__RECORDED INFORMATION__:
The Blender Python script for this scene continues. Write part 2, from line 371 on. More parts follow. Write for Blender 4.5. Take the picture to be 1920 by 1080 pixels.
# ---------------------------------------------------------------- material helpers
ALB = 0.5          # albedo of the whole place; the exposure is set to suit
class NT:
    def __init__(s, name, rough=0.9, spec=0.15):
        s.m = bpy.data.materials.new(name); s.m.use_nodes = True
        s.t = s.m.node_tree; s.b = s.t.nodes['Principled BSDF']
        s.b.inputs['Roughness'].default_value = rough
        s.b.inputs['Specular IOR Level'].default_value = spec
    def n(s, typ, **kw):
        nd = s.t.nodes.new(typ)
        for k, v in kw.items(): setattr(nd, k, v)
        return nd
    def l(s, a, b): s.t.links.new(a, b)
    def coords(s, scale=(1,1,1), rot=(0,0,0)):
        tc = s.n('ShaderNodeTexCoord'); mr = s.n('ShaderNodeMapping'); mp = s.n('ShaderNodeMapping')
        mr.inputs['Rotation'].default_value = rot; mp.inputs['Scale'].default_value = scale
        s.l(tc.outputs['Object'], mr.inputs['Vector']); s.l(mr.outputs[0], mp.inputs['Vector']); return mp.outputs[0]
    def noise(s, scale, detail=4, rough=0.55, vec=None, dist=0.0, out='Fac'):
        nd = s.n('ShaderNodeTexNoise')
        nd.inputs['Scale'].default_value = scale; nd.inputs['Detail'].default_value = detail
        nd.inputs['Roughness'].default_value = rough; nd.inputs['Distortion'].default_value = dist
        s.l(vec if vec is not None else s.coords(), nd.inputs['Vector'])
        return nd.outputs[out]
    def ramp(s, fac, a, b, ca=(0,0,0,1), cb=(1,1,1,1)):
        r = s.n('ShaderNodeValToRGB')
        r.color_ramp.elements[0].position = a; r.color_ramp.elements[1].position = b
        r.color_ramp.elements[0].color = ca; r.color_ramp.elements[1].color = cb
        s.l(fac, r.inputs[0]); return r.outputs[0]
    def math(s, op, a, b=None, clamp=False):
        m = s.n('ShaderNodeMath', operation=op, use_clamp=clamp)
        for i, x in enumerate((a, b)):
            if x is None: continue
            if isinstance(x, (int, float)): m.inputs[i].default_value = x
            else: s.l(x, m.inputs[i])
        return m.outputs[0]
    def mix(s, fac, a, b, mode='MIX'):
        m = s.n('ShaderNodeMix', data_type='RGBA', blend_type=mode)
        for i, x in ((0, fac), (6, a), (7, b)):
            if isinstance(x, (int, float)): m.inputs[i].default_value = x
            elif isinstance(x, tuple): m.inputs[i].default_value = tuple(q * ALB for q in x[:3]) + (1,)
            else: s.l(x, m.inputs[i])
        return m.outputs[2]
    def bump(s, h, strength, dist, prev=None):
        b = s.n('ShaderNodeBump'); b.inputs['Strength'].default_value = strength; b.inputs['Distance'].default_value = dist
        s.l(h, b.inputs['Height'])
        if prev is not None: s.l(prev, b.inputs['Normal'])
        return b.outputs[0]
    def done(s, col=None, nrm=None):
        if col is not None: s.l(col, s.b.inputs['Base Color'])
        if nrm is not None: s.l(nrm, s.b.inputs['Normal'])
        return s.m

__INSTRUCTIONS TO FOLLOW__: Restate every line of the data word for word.

__ANSWER TO THE EXERCISE__:
The Blender Python script for this scene continues. Write part 2, from line 371 on. More parts follow. Write for Blender 4.5. Take the picture to be 1920 by 1080 pixels.
# ---------------------------------------------------------------- material helpers
ALB = 0.5          # albedo of the whole place; the exposure is set to suit
class NT:
    def __init__(s, name, rough=0.9, spec=0.15):
        s.m = bpy.data.materials.new(name); s.m.use_nodes = True
        s.t = s.m.node_tree; s.b = s.t.nodes['Principled BSDF']
        s.b.inputs['Roughness'].default_value = rough
        s.b.inputs['Specular IOR Level'].default_value = spec
    def n(s, typ, **kw):
        nd = s.t.nodes.new(typ)
        for k, v in kw.items(): setattr(nd, k, v)
        return nd
    def l(s, a, b): s.t.links.new(a, b)
    def coords(s, scale=(1,1,1), rot=(0,0,0)):
        tc = s.n('ShaderNodeTexCoord'); mr = s.n('ShaderNodeMapping'); mp = s.n('ShaderNodeMapping')
        mr.inputs['Rotation'].default_value = rot; mp.inputs['Scale'].default_value = scale
        s.l(tc.outputs['Object'], mr.inputs['Vector']); s.l(mr.outputs[0], mp.inputs['Vector']); return mp.outputs[0]
    def noise(s, scale, detail=4, rough=0.55, vec=None, dist=0.0, out='Fac'):
        nd = s.n('ShaderNodeTexNoise')
        nd.inputs['Scale'].default_value = scale; nd.inputs['Detail'].default_value = detail
        nd.inputs['Roughness'].default_value = rough; nd.inputs['Distortion'].default_value = dist
        s.l(vec if vec is not None else s.coords(), nd.inputs['Vector'])
        return nd.outputs[out]
    def ramp(s, fac, a, b, ca=(0,0,0,1), cb=(1,1,1,1)):
        r = s.n('ShaderNodeValToRGB')
        r.color_ramp.elements[0].position = a; r.color_ramp.elements[1].position = b
        r.color_ramp.elements[0].color = ca; r.color_ramp.elements[1].color = cb
        s.l(fac, r.inputs[0]); return r.outputs[0]
    def math(s, op, a, b=None, clamp=False):
        m = s.n('ShaderNodeMath', operation=op, use_clamp=clamp)
        for i, x in enumerate((a, b)):
            if x is None: continue
            if isinstance(x, (int, float)): m.inputs[i].default_value = x
            else: s.l(x, m.inputs[i])
        return m.outputs[0]
    def mix(s, fac, a, b, mode='MIX'):
        m = s.n('ShaderNodeMix', data_type='RGBA', blend_type=mode)
        for i, x in ((0, fac), (6, a), (7, b)):
            if isinstance(x, (int, float)): m.inputs[i].default_value = x
            elif isinstance(x, tuple): m.inputs[i].default_value = tuple(q * ALB for q in x[:3]) + (1,)
            else: s.l(x, m.inputs[i])
        return m.outputs[2]
    def bump(s, h, strength, dist, prev=None):
        b = s.n('ShaderNodeBump'); b.inputs['Strength'].default_value = strength; b.inputs['Distance'].default_value = dist
        s.l(h, b.inputs['Height'])
        if prev is not None: s.l(prev, b.inputs['Normal'])
        return b.outputs[0]
    def done(s, col=None, nrm=None):
        if col is not None: s.l(col, s.b.inputs['Base Color'])
        if nrm is not None: s.l(nrm, s.b.inputs['Normal'])
        return s.m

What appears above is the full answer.